But let’s go back to the very beginning of our story. Back before Adolph Sutro ever imagined coming to America. Back a couple of years before Adolph Sutro was even born! Back to the time when British Navy Captain William Beechey was sailing the Seven Seas.
DAN SCHNEIDER: Yeah, it was around 1826 to 1827.
That’s Dan Schneider.
SCHNEIDER: I’m with the Sutro Stewards, and an amateur historian.
He says that while Captain Beechey’s ship provided support for other British explorers of that era, he was also a geographer and a mapmaker.
SCHNEIDER: And his job was just to go out and wait and be there. And when not in action, he was to go in and continue exploring the coastline. And on his second visit in 1827, he got permission to actually scour the hills and chart the area.
Two books resulted from these visits…
SCHNEIDER: One was on the plant life of the area, and the other was on the bird life of the area.
But the most important thing he did – at least for our purposes here – was to give a name to something. And with classic English understatement, the name he gave was Blue Mountain. But … why? There’s nothing blue about it – then, or now!
SCHNEIDER: Well it could have been a number of things. In looking back in history, it seems that "Blue" was a very popular color to name things at the time: Blue Canyon, Blue Lake.
Maybe it was popular – or maybe Beechey just lacked imagination. This is the same man, after all, who replaced the lyrical Spanish name of another mountain – Pico y Cerro de Reyes – and called it simply Table Mountain. That peak became Mount Tamalpais less than 20 years later.
Whatever the motivation – or lack thereof – Beechey’s choice of “Blue Mountain” first appeared on maps starting in 1833. And that’s what it was called when Adolph Sutro bought it a generation or so later. He never tried to officially change the name, but according to Schneider….
SCHNEIDER: Adolph Sutro actually had his own pet name for the mountain, and that was Mount Parnassus.
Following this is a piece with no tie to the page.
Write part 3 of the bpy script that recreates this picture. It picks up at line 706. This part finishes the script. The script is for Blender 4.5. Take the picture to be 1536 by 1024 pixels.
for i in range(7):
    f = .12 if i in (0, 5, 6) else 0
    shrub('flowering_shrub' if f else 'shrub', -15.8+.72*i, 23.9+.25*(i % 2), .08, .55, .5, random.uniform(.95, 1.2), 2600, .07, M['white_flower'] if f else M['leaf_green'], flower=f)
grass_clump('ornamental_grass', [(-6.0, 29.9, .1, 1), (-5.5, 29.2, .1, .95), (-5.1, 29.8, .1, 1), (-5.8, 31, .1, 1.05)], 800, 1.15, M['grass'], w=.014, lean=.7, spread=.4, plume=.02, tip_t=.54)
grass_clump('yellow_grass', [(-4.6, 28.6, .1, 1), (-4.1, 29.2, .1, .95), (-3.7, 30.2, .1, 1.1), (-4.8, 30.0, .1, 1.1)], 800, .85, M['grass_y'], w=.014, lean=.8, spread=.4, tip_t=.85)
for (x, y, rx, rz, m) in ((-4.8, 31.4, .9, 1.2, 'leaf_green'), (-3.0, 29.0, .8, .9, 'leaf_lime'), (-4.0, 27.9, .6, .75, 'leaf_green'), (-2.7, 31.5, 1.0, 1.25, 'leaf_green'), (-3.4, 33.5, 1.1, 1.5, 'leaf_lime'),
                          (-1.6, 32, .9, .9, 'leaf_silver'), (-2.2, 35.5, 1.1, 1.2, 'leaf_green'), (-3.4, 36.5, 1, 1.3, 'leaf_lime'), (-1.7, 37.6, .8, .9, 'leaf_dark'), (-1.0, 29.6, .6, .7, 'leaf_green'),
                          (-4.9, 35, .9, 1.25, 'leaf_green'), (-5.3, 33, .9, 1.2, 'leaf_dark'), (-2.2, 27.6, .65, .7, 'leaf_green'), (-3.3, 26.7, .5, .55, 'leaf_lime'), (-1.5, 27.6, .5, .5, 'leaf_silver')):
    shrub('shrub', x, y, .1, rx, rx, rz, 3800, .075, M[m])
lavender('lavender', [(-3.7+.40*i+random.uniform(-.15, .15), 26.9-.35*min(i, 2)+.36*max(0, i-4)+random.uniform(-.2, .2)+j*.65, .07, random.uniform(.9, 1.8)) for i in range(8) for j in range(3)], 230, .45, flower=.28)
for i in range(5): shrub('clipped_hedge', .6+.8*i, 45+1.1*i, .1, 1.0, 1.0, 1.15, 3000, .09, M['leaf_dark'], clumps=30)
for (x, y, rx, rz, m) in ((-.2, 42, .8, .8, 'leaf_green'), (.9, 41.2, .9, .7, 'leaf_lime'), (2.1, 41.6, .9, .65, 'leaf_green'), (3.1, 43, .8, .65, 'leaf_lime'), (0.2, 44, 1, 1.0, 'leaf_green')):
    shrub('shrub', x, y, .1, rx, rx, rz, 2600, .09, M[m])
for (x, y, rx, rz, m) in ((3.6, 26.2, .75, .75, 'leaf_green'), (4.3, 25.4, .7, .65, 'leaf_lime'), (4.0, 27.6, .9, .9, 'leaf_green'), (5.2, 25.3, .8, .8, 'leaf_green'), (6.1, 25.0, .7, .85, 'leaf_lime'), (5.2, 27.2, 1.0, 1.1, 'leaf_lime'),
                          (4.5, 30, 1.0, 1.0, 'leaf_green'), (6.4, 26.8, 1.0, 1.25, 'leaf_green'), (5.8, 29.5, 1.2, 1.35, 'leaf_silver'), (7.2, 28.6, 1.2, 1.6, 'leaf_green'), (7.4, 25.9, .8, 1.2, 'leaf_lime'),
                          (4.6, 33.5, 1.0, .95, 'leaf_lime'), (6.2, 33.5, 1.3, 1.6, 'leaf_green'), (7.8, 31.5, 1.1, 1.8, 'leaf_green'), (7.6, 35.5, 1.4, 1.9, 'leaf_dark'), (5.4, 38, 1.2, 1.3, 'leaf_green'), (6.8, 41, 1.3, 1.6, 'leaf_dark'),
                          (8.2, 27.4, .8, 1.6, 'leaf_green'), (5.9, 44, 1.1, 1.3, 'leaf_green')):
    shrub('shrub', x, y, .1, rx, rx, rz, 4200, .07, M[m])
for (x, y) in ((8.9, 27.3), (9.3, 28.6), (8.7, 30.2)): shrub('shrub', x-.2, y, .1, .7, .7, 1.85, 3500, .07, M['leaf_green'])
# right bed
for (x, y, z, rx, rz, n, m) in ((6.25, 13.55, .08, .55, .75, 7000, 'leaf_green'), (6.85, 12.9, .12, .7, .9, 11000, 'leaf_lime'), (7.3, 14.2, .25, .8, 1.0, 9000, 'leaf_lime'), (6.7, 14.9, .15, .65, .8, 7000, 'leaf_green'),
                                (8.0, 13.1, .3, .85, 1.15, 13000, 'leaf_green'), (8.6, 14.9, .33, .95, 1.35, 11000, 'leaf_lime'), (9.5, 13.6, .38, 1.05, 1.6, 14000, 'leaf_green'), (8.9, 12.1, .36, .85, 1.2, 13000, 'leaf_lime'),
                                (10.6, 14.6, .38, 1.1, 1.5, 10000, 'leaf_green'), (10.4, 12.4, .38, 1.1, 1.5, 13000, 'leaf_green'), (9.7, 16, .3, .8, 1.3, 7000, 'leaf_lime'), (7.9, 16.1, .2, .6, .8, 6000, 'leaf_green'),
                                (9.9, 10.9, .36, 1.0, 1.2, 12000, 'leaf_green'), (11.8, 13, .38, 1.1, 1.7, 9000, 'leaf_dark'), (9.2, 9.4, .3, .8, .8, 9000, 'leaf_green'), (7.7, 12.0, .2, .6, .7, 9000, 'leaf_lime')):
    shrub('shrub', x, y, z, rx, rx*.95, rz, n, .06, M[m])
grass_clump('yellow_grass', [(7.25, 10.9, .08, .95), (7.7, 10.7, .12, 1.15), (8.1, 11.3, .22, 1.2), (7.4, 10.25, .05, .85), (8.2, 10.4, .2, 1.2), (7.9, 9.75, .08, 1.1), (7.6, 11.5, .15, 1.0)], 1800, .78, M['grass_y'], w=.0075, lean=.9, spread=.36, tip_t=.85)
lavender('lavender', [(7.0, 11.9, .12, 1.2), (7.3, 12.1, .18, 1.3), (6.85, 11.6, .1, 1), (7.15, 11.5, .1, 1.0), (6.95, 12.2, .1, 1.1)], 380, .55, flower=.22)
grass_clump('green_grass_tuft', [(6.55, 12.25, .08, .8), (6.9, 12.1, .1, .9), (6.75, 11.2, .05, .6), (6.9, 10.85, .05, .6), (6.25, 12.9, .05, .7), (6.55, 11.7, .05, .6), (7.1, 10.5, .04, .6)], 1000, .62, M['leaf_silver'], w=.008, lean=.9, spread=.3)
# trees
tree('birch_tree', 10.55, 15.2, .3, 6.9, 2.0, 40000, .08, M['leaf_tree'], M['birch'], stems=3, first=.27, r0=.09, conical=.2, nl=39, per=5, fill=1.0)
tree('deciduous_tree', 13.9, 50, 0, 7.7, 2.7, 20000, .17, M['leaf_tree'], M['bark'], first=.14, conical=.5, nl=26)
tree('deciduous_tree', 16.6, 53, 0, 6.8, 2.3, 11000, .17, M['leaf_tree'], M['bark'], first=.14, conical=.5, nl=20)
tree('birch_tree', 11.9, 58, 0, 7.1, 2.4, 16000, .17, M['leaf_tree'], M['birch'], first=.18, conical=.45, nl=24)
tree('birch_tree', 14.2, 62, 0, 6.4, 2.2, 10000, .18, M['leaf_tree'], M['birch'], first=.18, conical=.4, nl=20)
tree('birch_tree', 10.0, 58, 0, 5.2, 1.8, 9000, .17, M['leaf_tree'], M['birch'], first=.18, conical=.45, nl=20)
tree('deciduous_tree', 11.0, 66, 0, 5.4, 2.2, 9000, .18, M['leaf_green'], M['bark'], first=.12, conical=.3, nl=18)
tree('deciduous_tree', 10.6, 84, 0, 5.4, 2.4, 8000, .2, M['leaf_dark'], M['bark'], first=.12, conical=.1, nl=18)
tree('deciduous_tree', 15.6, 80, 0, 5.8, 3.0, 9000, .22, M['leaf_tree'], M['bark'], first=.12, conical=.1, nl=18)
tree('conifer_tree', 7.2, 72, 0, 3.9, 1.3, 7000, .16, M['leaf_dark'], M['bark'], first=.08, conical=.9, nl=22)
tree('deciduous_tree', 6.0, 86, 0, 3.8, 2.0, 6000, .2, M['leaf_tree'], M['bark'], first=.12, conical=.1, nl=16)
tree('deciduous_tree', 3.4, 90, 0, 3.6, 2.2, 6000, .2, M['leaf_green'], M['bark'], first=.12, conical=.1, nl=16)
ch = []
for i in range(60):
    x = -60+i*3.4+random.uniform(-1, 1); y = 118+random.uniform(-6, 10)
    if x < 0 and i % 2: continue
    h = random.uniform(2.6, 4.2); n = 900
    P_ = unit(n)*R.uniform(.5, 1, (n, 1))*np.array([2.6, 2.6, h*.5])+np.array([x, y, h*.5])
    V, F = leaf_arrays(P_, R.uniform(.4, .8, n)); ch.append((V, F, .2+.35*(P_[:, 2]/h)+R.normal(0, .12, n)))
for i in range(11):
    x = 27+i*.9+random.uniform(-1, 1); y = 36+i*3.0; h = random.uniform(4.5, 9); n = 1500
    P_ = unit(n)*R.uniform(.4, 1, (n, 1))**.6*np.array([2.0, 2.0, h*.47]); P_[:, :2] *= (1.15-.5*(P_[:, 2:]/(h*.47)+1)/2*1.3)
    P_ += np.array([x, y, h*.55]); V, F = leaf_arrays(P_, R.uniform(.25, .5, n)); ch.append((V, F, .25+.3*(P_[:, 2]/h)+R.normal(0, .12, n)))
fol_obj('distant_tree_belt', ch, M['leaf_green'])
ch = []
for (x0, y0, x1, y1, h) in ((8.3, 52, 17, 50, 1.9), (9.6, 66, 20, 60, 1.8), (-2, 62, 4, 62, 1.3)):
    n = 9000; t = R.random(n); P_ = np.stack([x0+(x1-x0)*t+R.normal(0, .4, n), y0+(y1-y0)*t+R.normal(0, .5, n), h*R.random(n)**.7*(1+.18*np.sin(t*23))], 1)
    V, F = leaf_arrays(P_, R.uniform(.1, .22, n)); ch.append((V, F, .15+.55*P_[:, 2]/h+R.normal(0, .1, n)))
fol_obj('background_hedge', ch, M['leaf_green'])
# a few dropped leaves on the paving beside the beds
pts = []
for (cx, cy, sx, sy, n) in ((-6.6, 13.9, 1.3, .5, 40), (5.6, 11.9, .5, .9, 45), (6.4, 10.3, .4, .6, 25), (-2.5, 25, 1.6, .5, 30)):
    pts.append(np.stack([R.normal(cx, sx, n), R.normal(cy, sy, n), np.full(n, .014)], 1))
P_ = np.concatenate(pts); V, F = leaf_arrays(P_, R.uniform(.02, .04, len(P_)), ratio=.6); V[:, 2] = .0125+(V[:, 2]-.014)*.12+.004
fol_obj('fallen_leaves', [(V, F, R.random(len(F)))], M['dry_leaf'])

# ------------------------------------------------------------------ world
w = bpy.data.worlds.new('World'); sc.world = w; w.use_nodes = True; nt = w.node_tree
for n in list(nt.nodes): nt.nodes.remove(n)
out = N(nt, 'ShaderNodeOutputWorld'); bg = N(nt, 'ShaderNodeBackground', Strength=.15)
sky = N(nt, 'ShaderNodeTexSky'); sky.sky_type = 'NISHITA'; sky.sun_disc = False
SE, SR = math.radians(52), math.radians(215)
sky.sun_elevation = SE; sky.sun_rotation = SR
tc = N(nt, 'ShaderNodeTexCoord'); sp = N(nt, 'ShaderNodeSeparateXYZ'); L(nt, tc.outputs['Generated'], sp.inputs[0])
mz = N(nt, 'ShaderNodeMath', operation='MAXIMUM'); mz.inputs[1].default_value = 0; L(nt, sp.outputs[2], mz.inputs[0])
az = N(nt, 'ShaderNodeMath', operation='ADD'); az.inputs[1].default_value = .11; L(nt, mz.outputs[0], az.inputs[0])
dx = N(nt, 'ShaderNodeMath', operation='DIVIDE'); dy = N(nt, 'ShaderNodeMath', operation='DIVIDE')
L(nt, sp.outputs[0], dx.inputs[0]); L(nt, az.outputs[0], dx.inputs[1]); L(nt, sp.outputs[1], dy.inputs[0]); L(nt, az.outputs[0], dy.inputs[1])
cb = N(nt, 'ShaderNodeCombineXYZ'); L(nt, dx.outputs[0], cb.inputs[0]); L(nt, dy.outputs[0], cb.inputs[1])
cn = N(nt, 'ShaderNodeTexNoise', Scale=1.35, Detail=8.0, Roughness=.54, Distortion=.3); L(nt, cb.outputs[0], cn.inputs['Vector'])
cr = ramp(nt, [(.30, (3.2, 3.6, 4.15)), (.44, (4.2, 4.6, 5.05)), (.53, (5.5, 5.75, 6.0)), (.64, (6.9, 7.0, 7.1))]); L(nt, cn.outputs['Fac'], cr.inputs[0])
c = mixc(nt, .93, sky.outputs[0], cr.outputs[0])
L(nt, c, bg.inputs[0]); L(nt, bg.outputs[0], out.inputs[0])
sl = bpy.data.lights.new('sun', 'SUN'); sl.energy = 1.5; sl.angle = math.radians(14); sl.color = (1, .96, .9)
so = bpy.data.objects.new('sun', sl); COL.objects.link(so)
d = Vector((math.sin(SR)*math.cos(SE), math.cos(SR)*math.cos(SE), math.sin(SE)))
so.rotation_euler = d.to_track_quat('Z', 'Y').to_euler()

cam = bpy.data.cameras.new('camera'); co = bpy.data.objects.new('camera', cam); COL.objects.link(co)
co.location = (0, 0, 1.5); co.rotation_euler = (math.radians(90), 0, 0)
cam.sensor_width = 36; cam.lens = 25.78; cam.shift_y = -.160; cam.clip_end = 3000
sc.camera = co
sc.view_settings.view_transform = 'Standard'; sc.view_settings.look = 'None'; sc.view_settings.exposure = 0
That name, from the home of the goddesses of creativity in ancient Greece, fit Sutro’s noble plans to open much of his land to the public, for inspiration and recreation. It’s also the source of the name of San Francisco's Parnassus Avenue. But that’s another story...
Now, you’d think that two names – one plain, one inspiring – would be enough for this unassuming peak. And it was – until the Sierra Club took a hike.
SCHNEIDER: The Sierra Club did a hike in 1910, and they wanted to christen two peaks.
One would be Mount Davidson, for George Davidson, a geographer who had worked on the hill for the U.S. Coast and Geodetic Survey. And the other one – the one already named Blue Mountain – would be changed to Sutro Crest. Now, according to Schneider…
SCHNEIDER: They filed for that name with the USGS Board of Geodetic Names and upon hearing it, Emma Sutro decided it wasn’t indicative of the place, or befitting enough for her father.
Of the six Sutro children, Emma was the one most responsible for her father’s estate.
SCHNEIDER: And so, she actually got with the Sierra Club and requested that it be changed to Mount Sutro.
Which it was, in 1911. All this naming and renaming became confusing. Newspapers around this time published stories about the wonderful adventures one could have, hiking the hills of San Francisco.
SCHNEIDER: The problem with the stories is they begin to misname the mountains, and they actually refer to current-day Mount Davidson as the original Blue Mountain.
Lazy journalists!
SCHNEIDER: And this begins to propagate, at least locally, a misunderstanding of the peak names. So I began digging around and found another place-names book printed in, I think, the late 1990s, that again mentioned that both Mount Sutro and Mount Davidson may have been called Blue Mountain at one time.
Schneider knew this was a mistake and really hoped to correct this misunderstanding.
SCHNEIDER: And so I called the Board of Geodetic Names. It took a while to figure out what and where they were, but when I got a hold of them, they were able to send me the original documentation from Emma Sutro and George McCaddy of the Sierra Club that basically described and explained this crazy naming of the mountains that we’ve been discussing.
Now, I wasn’t going to bring this up, but since Schneider mentions “this crazy naming of the mountains"...
SHORT: Well now, here’s a question. You’re not going to be able to answer this necessarily, but “Mount Sutro” is only 908 feet high. (laughs) Now according to dictionary.com, a mountain is usually “greater than 2,000 feet." So “Mount” Sutro isn’t even half – isn’t even half a mountain.
SCHNEIDER: It pays to name your mountains early, before they come up with more definitive guidelines.
And maybe that explains Captain Beechey’s original uninspired designation. He named it Blue Mountain ... because he could.
On San Francisco’s Mount Sutro, I’m Steven Short for Crosscurrents.
This story originally aired on June 1, 2010.